I wish the article to simply be more practical so that readers can actually use the information. For example, the published integral expression is correct for only one path through the function. There is a different integral expressions corresponding to beginning the integration over each covering of the function or there is a possibility I'm not understanding what particular path is implied in the article. For example, here are the six (numeric) values of the pochhammer integral for the function $w$ above:

$$
\left(
\begin{array}{c}
-1.37669-0.794831 i \\
1.37669\, +0.794831 i \\
-\text{2.480233703139323$\grave{ }$*${}^{\wedge}$-8}-1.58966 i \\
-1.37669+0.794831 i \\
1.37669\, -0.794831 i \\
\text{2.480233429746903$\grave{ }$*${}^{\wedge}$-8}+1.58966 i \\
\end{array}
\right)
$$

only one of which can be used in the integral expression stated in that article and every other article about the matter that I've written.

And I hope no one reading this is the author of that article cus' now they're mad at me.

The values for the third and sixth entries seem a little garbled.

 

[jackmell]

The values for the third and sixth entries seem a little garbled.

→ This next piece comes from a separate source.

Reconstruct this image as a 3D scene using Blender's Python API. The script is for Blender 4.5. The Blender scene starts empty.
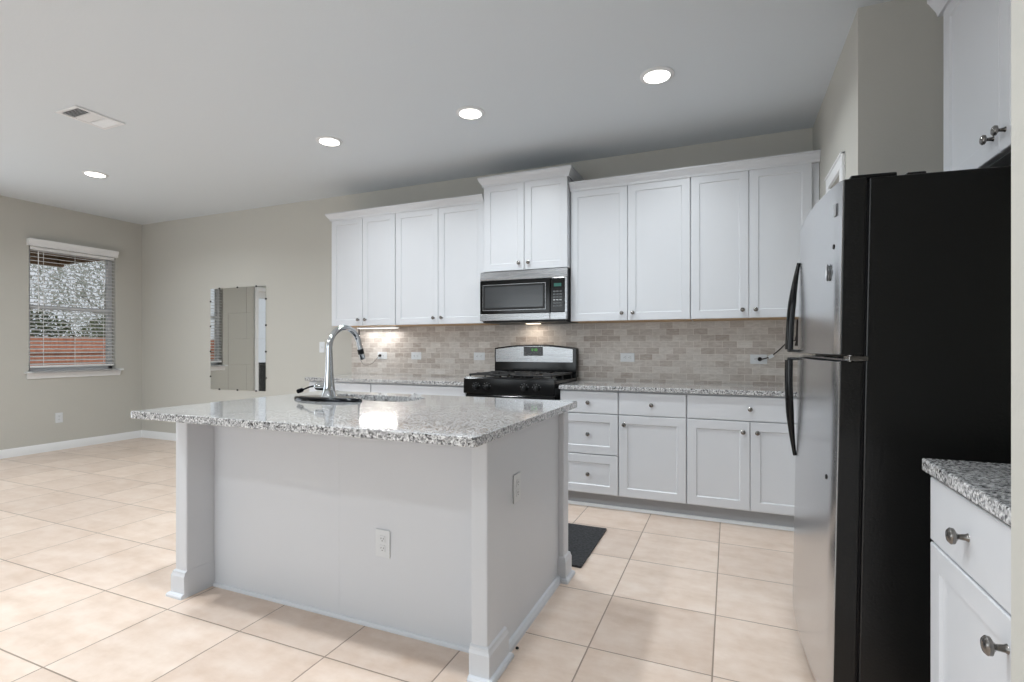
import bpy, bmesh, math, random
from mathutils import Vector, Matrix
random.seed(7)
PI = math.pi
scn = bpy.context.scene
col = scn.collection

# ------------------------------------------------------------------ camera
cam_d = bpy.data.cameras.new('camera')
cam = bpy.data.objects.new('camera', cam_d); col.objects.link(cam)
cam.location = (1.9314, -4.285, 1.1725)
cam.rotation_euler = (PI / 2, 0, 0.4005)
cam_d.sensor_width = 36.0
cam_d.lens = 513.57 * 36.0 / 1024.0
cam_d.shift_y = 6.2 / 1024.0
cam_d.clip_start = 0.02
cam_d.clip_end = 200
scn.camera = cam

# ------------------------------------------------------------------ world, sun, big lights, exposure
world = bpy.data.worlds.new('sky'); scn.world = world
world.use_nodes = True
wn = world.node_tree.nodes; wl = world.node_tree.links
bgn = wn['Background']
bgn.inputs['Color'].default_value = (.86, .92, 1.0, 1)      # bright overcast sky
bgn.inputs['Strength'].default_value = 1.25

def lamp(name, kind, loc, rot, energy, color=(1, 1, 1), **kw):
    d = bpy.data.lights.new(name, kind); d.energy = energy; d.color = color
    for k, v in kw.items(): setattr(d, k, v)
    o = bpy.data.objects.new(name, d); col.objects.link(o)
    o.location = loc; o.rotation_euler = rot
    return o
lamp('sun', 'SUN', (0, 0, 8), (math.radians(48), 0, math.radians(60)), 1.4, (1, .96, .9), angle=0.02)
# added fill light before the closed rear wall, in place of unseen windows
lamp('rear_fill', 'AREA', (-0.9, -7.9, 1.45), (-PI / 2, 0, PI), 120, (.87, .945, 1.0), shape='RECTANGLE', size=4.4, size_y=1.9)
lamp('daylight_patio_door', 'AREA', (-5.05, -2.9, 1.1), (0, -PI / 2, 0), 45, (.87, .945, 1.0), shape='RECTANGLE', size=1.9, size_y=1.7)
ZC = 2.767
DOWN = [(1.54, -1.18), (.31, -1.18), (-.915, -1.18), (-3.44, -1.43), (-.935, -3.05)]
DOWN_W = {-1.18: 19, -1.43: 21, -3.05: 31, -3.32: 32, -3.33: 22, -3.6: 25, -4.85: 12, -5.2: 9, -5.9: 9}     # watts by row
DOWN_OUT = [(.30, -3.32), (1.2, -3.33), (-3.44, -3.6), (-.6, -4.85), (1.2, -4.85), (-2.4, -5.2), (-3.44, -5.9)]
for (x, y) in DOWN + DOWN_OUT:
    lamp('downlight_lamp', 'AREA', (x, y, ZC - .022), (0, 0, 0), DOWN_W[y], (.90, .962, 1.0), shape='DISK', size=.13, spread=math.radians(150))
scn.view_settings.view_transform = 'Standard'
scn.view_settings.look = 'None'
scn.view_settings.gamma = 1
scn.view_settings.use_curve_mapping = False
scn.view_settings.exposure = -0.62

# ------------------------------------------------------------------ materials
def lin(c):
    return tuple(((v / 255) / 12.92 if v / 255 <= .04045 else ((v / 255 + .055) / 1.055) ** 2.4) for v in c) + (1,)
def mat(name, rgb=(200, 200, 200), rough=.5, metal=0., emit=None, estr=0., spec=None, coat=0.):
    m = bpy.data.materials.new(name); m.use_nodes = True
    b = m.node_tree.nodes['Principled BSDF']
    b.inputs['Base Color'].default_value = lin(rgb)
    b.inputs['Roughness'].default_value = rough
    b.inputs['Metallic'].default_value = metal
    if spec is not None: b.inputs['Specular IOR Level'].default_value = spec
    if coat: b.inputs['Coat Weight'].default_value = coat; b.inputs['Coat Roughness'].default_value = .08
    if emit:
        b.inputs['Emission Color'].default_value = lin(emit); b.inputs['Emission Strength'].default_value = estr
    return m
class NT:
    def __init__(s, m): s.m = m; s.t = m.node_tree; s.b = s.t.nodes['Principled BSDF']
    def n(s, typ, **kw):
        o = s.t.nodes.new(typ)
        for k, v in kw.items():
            if k in o.inputs and not hasattr(o, k): o.inputs[k].default_value = v
            else: setattr(o, k, v)
        return o
    def l(s, a, b): s.t.links.new(a, b)
    def coord(s): return s.n('ShaderNodeTexCoord').outputs['Object']
    def noise(s, vec, scale, detail=3, rough=.5):
        o = s.n('ShaderNodeTexNoise'); o.inputs['Scale'].default_value = scale; o.inputs['Detail'].default_value = detail
        o.inputs['Roughness'].default_value = rough; s.l(vec, o.inputs['Vector']); return o
    def ramp(s, fac, stops, interp='LINEAR'):
        r = s.n('ShaderNodeValToRGB'); r.color_ramp.interpolation = interp
        e = r.color_ramp.elements
        while len(e) < len(stops): e.new(.5)
        for i, (p, c) in enumerate(stops): e[i].position = p; e[i].color = lin(c)
        s.l(fac, r.inputs['Fac']); return r.outputs['Color']
    def mix(s, fac, a, b, blend='MIX'):
        x = s.n('ShaderNodeMix'); x.data_type = 'RGBA'; x.blend_type = blend
        for sock, v in ((x.inputs[0], fac), (x.inputs[6], a), (x.inputs[7], b)):
            if isinstance(v, (int, float)): sock.default_value = v
            elif isinstance(v, tuple): sock.default_value = v
            else: s.l(v, sock)
        return x.outputs[2]
    def math(s, op, a, b=0.):
        x = s.n('ShaderNodeMath'); x.operation = op
        for sock, v in ((x.inputs[0], a), (x.inputs[1], b)):
            if isinstance(v, (int, float)): sock.default_value = v
            else: s.l(v, sock)
        return x.outputs[0]
    def bump(s, h, strength=.2, dist=.002):
        x = s.n('ShaderNodeBump'); x.inputs['Strength'].default_value = strength; x.inputs['Distance'].default_value = dist
        s.l(h, x.inputs['Height']); s.l(x.outputs[0], s.b.inputs['Normal'])
    def color(s, c): s.l(c, s.b.inputs['Base Color'])
    def mapping(s, vec, scale=(1, 1, 1), loc=(0, 0, 0), rot=(0, 0, 0)):
        x = s.n('ShaderNodeMapping'); x.inputs['Scale'].default_value = scale; x.inputs['Location'].default_value = loc
        x.inputs['Rotation'].default_value = rot; s.l(vec, x.inputs['Vector']); return x.outputs[0]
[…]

Hi, I didn't take the time to format it nicely but rather just cut and pasted from Mathematica. Keep in mind I'm numerically integrating

$$\int_P z^{1/2}(1-z)^{1/3}dz$$

over six different versions of that rainbow-colored contour I posted above, one version for each determination of the function I begin the integration on. The actual values for the third and sixth path are likely pure imaginary. I'll be working on this problem in much greater detail in the thread I initially created about it several weeks ago:

https://www.physicsforums.com/showthread.php?t=718609

so if you like, you can check there for more information about it as I add to the thread.

 

[SteamKing]

The entries are all imaginary, at least in the numerical sense, and there are three pairs of conjugates.

Still, if you want to write an article on your work for whatever forum, at least take the time to proof the text and results.

 

[Evo]

It has been suggested that this thread be closed.